─── COLLECTED MATERIAL
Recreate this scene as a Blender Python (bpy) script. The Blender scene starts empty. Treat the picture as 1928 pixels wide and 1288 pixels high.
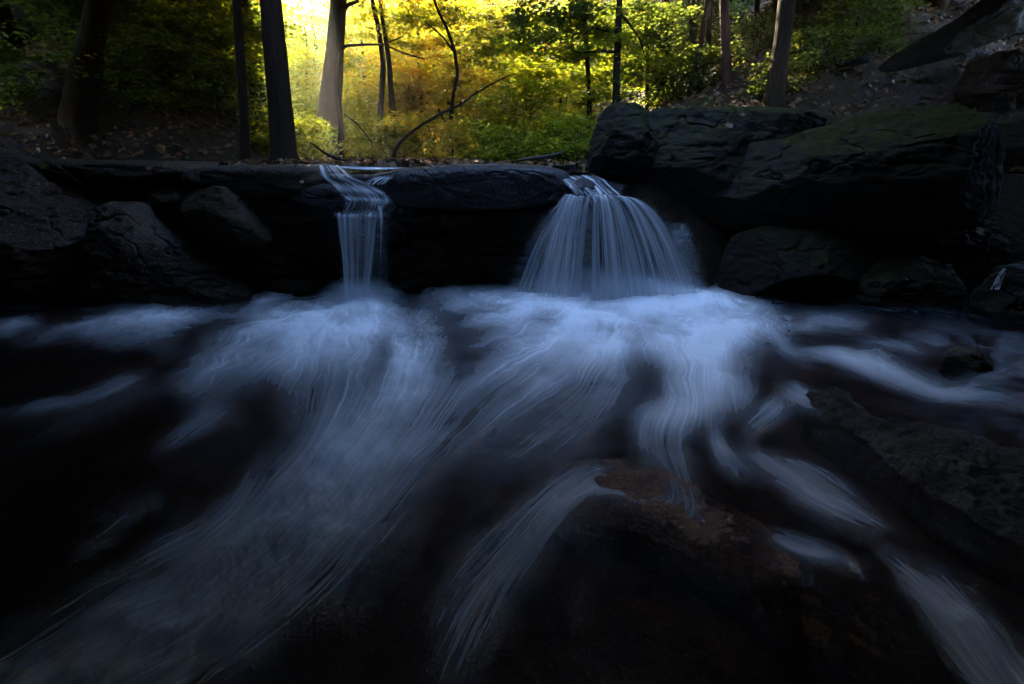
import bpy, math, random
import numpy as np
from mathutils import Vector

C = bpy.context.scene
COL = C.collection
R = math.radians

# ------------------------------------------------------------------ camera
PITCH = R(22.1); EYE = 1.4; F = 1928 * 16.0 / 36.0
CP, SP = math.cos(PITCH), math.sin(PITCH)
cd = bpy.data.cameras.new('camera'); cam = bpy.data.objects.new('camera', cd); COL.objects.link(cam)
cd.lens = 16; cd.sensor_width = 36; cd.sensor_fit = 'HORIZONTAL'; cd.clip_start = 0.02; cd.clip_end = 2000
cam.location = (0, 0, EYE); cam.rotation_euler = (math.pi / 2 - PITCH, 0, 0)
C.camera = cam

# ------------------------------------------------------------------ sky, sun, exposure
SUN_EL, SUN_AZ = R(31), R(-21)            # azimuth measured from +Y towards +X
world = bpy.data.worlds.new('World'); C.world = world; world.use_nodes = True
wn = world.node_tree; wn.nodes.clear()
wo = wn.nodes.new('ShaderNodeOutputWorld'); wb = wn.nodes.new('ShaderNodeBackground'); ws = wn.nodes.new('ShaderNodeTexSky')
ws.sky_type = 'NISHITA'; ws.sun_disc = False; ws.sun_elevation = SUN_EL; ws.sun_rotation = SUN_AZ
ws.air_density = 1.0; ws.dust_density = 0.3; ws.ozone_density = 4.2
wb.inputs[1].default_value = 0.15
wt = wn.nodes.new('ShaderNodeMixRGB'); wt.blend_type = 'MULTIPLY'; wt.inputs[0].default_value = 1; wt.inputs[2].default_value = (1.0, 1.0, 1.0, 1)
wn.links.new(ws.outputs[0], wt.inputs[1]); wn.links.new(wt.outputs[0], wb.inputs[0]); wn.links.new(wb.outputs[0], wo.inputs[0])
sl = bpy.data.lights.new('sun', 'SUN'); so = bpy.data.objects.new('sun', sl); COL.objects.link(so)
sl.energy = 4.5; sl.angle = R(0.53); sl.color = (1.0, 0.83, 0.58)
sd = Vector((math.sin(SUN_AZ) * math.cos(SUN_EL), math.cos(SUN_AZ) * math.cos(SUN_EL), math.sin(SUN_EL)))
so.location = sd * 60; so.rotation_euler = sd.to_track_quat('Z', 'Y').to_euler()
C.view_settings.view_transform = 'Standard'; C.view_settings.look = 'None'
C.view_settings.gamma = 1; C.view_settings.exposure = 4.85
C.cycles.use_denoising = True
C.cycles.max_bounces = 8; C.cycles.diffuse_bounces = 3; C.cycles.glossy_bounces = 2
C.cycles.transmission_bounces = 3; C.cycles.transparent_max_bounces = 24; C.cycles.volume_bounces = 0
C.cycles.sample_clamp_indirect = 6

# ------------------------------------------------------------------ helpers
def ray(px, py):
    a = (px - 964.0) / F; b = (644.0 - py) / F
    return a, CP + b * SP, -SP + b * CP

def at(px, py, Y):
    """point of the place seen at this pixel, at the distance Y along the creek"""
    dx, dy, dz = ray(px, py); t = Y / dy
    return (dx * t, Y, EYE + dz * t)

def atz(px, py, z):
    dx, dy, dz = ray(px, py); t = (z - EYE) / dz
    return (dx * t, dy * t, z)

def _h(ix, iy, iz, s):
    n = (ix * 374761393 + iy * 668265263 + iz * 2147483647 + s * 1274126177) & 0xFFFFFFFF
    n = ((n ^ (n >> 13)) * 1274126177) & 0xFFFFFFFF
    n = ((n ^ (n >> 15)) * 2246822519) & 0xFFFFFFFF
    return ((n ^ (n >> 16)) & 0xFFFFFF) / float(0xFFFFFF)

def vnoise(x, y, z, s=0):
    x, y, z = np.broadcast_arrays(np.asarray(x, float), np.asarray(y, float), np.asarray(z, float))
    ix = np.floor(x).astype(np.int64); iy = np.floor(y).astype(np.int64); iz = np.floor(z).astype(np.int64)
    fx, fy, fz = x - ix, y - iy, z - iz
    fx = fx * fx * (3 - 2 * fx); fy = fy * fy * (3 - 2 * fy); fz = fz * fz * (3 - 2 * fz)
    r = 0
    for a in (0, 1):
        for b in (0, 1):
            for c in (0, 1):
                w = (fx if a else 1 - fx) * (fy if b else 1 - fy) * (fz if c else 1 - fz)
                r = r + w * _h(ix + a, iy + b, iz + c, s)
    return r * 2 - 1

def fbm(x, y, z, s=0, o=4, g=0.5, l=2.03):
    r = 0; a = 1.0; f = 1.0
    for k in range(o):
        r = r + a * vnoise(x * f + 17.3 * k, y * f - 9.1 * k, z * f + 5.7 * k, s + k); a *= g; f *= l
    return r

def mesh_np(name, verts, faces, mat, smooth=True, attrs=None, parent=None, link=True):
    """faces: (n,3) or (n,4) int array"""
    verts = np.asarray(verts, np.float32); faces = np.asarray(faces, np.int32)
    me = bpy.data.meshes.new(name)
    k = faces.shape[1]
    me.vertices.add(len(verts)); me.vertices.foreach_set('co', verts.ravel())
    me.loops.add(faces.size); me.loops.foreach_set('vertex_index', faces.ravel())
    me.polygons.add(len(faces)); me.polygons.foreach_set('loop_start', np.arange(0, faces.size, k, dtype=np.int32))
    me.polygons.foreach_set('loop_total', np.full(len(faces), k, np.int32))
    me.polygons.foreach_set('use_smooth', np.full(len(faces), smooth, bool))
    for an, dom, arr in (attrs or []):
        arr = np.asarray(arr, np.float32)
        if arr.ndim == 1:
            at_ = me.attributes.new(an, 'FLOAT', dom); at_.data.foreach_set('value', arr)
        else:
            at_ = me.attributes.new(an, 'FLOAT_VECTOR', dom); at_.data.foreach_set('vector', arr.ravel())
    me.update(calc_edges=True)
    if mat: me.materials.append(mat)
    if not link: return me
    o = bpy.data.objects.new(name, me); COL.objects.link(o)
    if parent: o.parent = parent
    return o

def grid_faces(nu, nv, wrap=False):
    """vertex index = j*nu+i"""
    i = np.arange(nu if wrap else nu - 1); j = np.arange(nv - 1)
    I, J = np.meshgrid(i, j); I2 = (I + 1) % nu
    return np.stack([J * nu + I, J * nu + I2, (J + 1) * nu + I2, (J + 1) * nu + I], -1).reshape(-1, 4)

def empty(name, loc=(0, 0, 0)):
    o = bpy.data.objects.new(name, None); COL.objects.link(o); o.location = loc; o.empty_display_size = .2
    return o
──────
- **DIRECTIONS**
Quote the material exactly. Pictures stay out.

- **WRITTEN ANSWER**
Recreate this scene as a Blender Python (bpy) script. The Blender scene starts empty. Treat the picture as 1928 pixels wide and 1288 pixels high.
import bpy, math, random
import numpy as np
from mathutils import Vector

C = bpy.context.scene
COL = C.collection
R = math.radians

# ------------------------------------------------------------------ camera
PITCH = R(22.1); EYE = 1.4; F = 1928 * 16.0 / 36.0
CP, SP = math.cos(PITCH), math.sin(PITCH)
cd = bpy.data.cameras.new('camera'); cam = bpy.data.objects.new('camera', cd); COL.objects.link(cam)
cd.lens = 16; cd.sensor_width = 36; cd.sensor_fit = 'HORIZONTAL'; cd.clip_start = 0.02; cd.clip_end = 2000
cam.location = (0, 0, EYE); cam.rotation_euler = (math.pi / 2 - PITCH, 0, 0)
C.camera = cam

# ------------------------------------------------------------------ sky, sun, exposure
SUN_EL, SUN_AZ = R(31), R(-21)            # azimuth measured from +Y towards +X
world = bpy.data.worlds.new('World'); C.world = world; world.use_nodes = True
wn = world.node_tree; wn.nodes.clear()
wo = wn.nodes.new('ShaderNodeOutputWorld'); wb = wn.nodes.new('ShaderNodeBackground'); ws = wn.nodes.new('ShaderNodeTexSky')
ws.sky_type = 'NISHITA'; ws.sun_disc = False; ws.sun_elevation = SUN_EL; ws.sun_rotation = SUN_AZ
ws.air_density = 1.0; ws.dust_density = 0.3; ws.ozone_density = 4.2
wb.inputs[1].default_value = 0.15
wt = wn.nodes.new('ShaderNodeMixRGB'); wt.blend_type = 'MULTIPLY'; wt.inputs[0].default_value = 1; wt.inputs[2].default_value = (1.0, 1.0, 1.0, 1)
wn.links.new(ws.outputs[0], wt.inputs[1]); wn.links.new(wt.outputs[0], wb.inputs[0]); wn.links.new(wb.outputs[0], wo.inputs[0])
sl = bpy.data.lights.new('sun', 'SUN'); so = bpy.data.objects.new('sun', sl); COL.objects.link(so)
sl.energy = 4.5; sl.angle = R(0.53); sl.color = (1.0, 0.83, 0.58)
sd = Vector((math.sin(SUN_AZ) * math.cos(SUN_EL), math.cos(SUN_AZ) * math.cos(SUN_EL), math.sin(SUN_EL)))
so.location = sd * 60; so.rotation_euler = sd.to_track_quat('Z', 'Y').to_euler()
C.view_settings.view_transform = 'Standard'; C.view_settings.look = 'None'
C.view_settings.gamma = 1; C.view_settings.exposure = 4.85
C.cycles.use_denoising = True
C.cycles.max_bounces = 8; C.cycles.diffuse_bounces = 3; C.cycles.glossy_bounces = 2
C.cycles.transmission_bounces = 3; C.cycles.transparent_max_bounces = 24; C.cycles.volume_bounces = 0
C.cycles.sample_clamp_indirect = 6

# ------------------------------------------------------------------ helpers
def ray(px, py):
    a = (px - 964.0) / F; b = (644.0 - py) / F
    return a, CP + b * SP, -SP + b * CP

def at(px, py, Y):
    """point of the place seen at this pixel, at the distance Y along the creek"""
    dx, dy, dz = ray(px, py); t = Y / dy
    return (dx * t, Y, EYE + dz * t)

def atz(px, py, z):
    dx, dy, dz = ray(px, py); t = (z - EYE) / dz
    return (dx * t, dy * t, z)

def _h(ix, iy, iz, s):
    n = (ix * 374761393 + iy * 668265263 + iz * 2147483647 + s * 1274126177) & 0xFFFFFFFF
    n = ((n ^ (n >> 13)) * 1274126177) & 0xFFFFFFFF
    n = ((n ^ (n >> 15)) * 2246822519) & 0xFFFFFFFF
    return ((n ^ (n >> 16)) & 0xFFFFFF) / float(0xFFFFFF)

def vnoise(x, y, z, s=0):
    x, y, z = np.broadcast_arrays(np.asarray(x, float), np.asarray(y, float), np.asarray(z, float))
    ix = np.floor(x).astype(np.int64); iy = np.floor(y).astype(np.int64); iz = np.floor(z).astype(np.int64)
    fx, fy, fz = x - ix, y - iy, z - iz
    fx = fx * fx * (3 - 2 * fx); fy = fy * fy * (3 - 2 * fy); fz = fz * fz * (3 - 2 * fz)
    r = 0
    for a in (0, 1):
        for b in (0, 1):
            for c in (0, 1):
                w = (fx if a else 1 - fx) * (fy if b else 1 - fy) * (fz if c else 1 - fz)
                r = r + w * _h(ix + a, iy + b, iz + c, s)
    return r * 2 - 1

def fbm(x, y, z, s=0, o=4, g=0.5, l=2.03):
    r = 0; a = 1.0; f = 1.0
    for k in range(o):
        r = r + a * vnoise(x * f + 17.3 * k, y * f - 9.1 * k, z * f + 5.7 * k, s + k); a *= g; f *= l
    return r

def mesh_np(name, verts, faces, mat, smooth=True, attrs=None, parent=None, link=True):
    """faces: (n,3) or (n,4) int array"""
    verts = np.asarray(verts, np.float32); faces = np.asarray(faces, np.int32)
    me = bpy.data.meshes.new(name)
    k = faces.shape[1]
    me.vertices.add(len(verts)); me.vertices.foreach_set('co', verts.ravel())
    me.loops.add(faces.size); me.loops.foreach_set('vertex_index', faces.ravel())
    me.polygons.add(len(faces)); me.polygons.foreach_set('loop_start', np.arange(0, faces.size, k, dtype=np.int32))
    me.polygons.foreach_set('loop_total', np.full(len(faces), k, np.int32))
    me.polygons.foreach_set('use_smooth', np.full(len(faces), smooth, bool))
    for an, dom, arr in (attrs or []):
        arr = np.asarray(arr, np.float32)
        if arr.ndim == 1:
            at_ = me.attributes.new(an, 'FLOAT', dom); at_.data.foreach_set('value', arr)
        else:
            at_ = me.attributes.new(an, 'FLOAT_VECTOR', dom); at_.data.foreach_set('vector', arr.ravel())
    me.update(calc_edges=True)
    if mat: me.materials.append(mat)
    if not link: return me
    o = bpy.data.objects.new(name, me); COL.objects.link(o)
    if parent: o.parent = parent
    return o

def grid_faces(nu, nv, wrap=False):
    """vertex index = j*nu+i"""
    i = np.arange(nu if wrap else nu - 1); j = np.arange(nv - 1)
    I, J = np.meshgrid(i, j); I2 = (I + 1) % nu
    return np.stack([J * nu + I, J * nu + I2, (J + 1) * nu + I2, (J + 1) * nu + I], -1).reshape(-1, 4)

def empty(name, loc=(0, 0, 0)):
    o = bpy.data.objects.new(name, None); COL.objects.link(o); o.location = loc; o.empty_display_size = .2
    return o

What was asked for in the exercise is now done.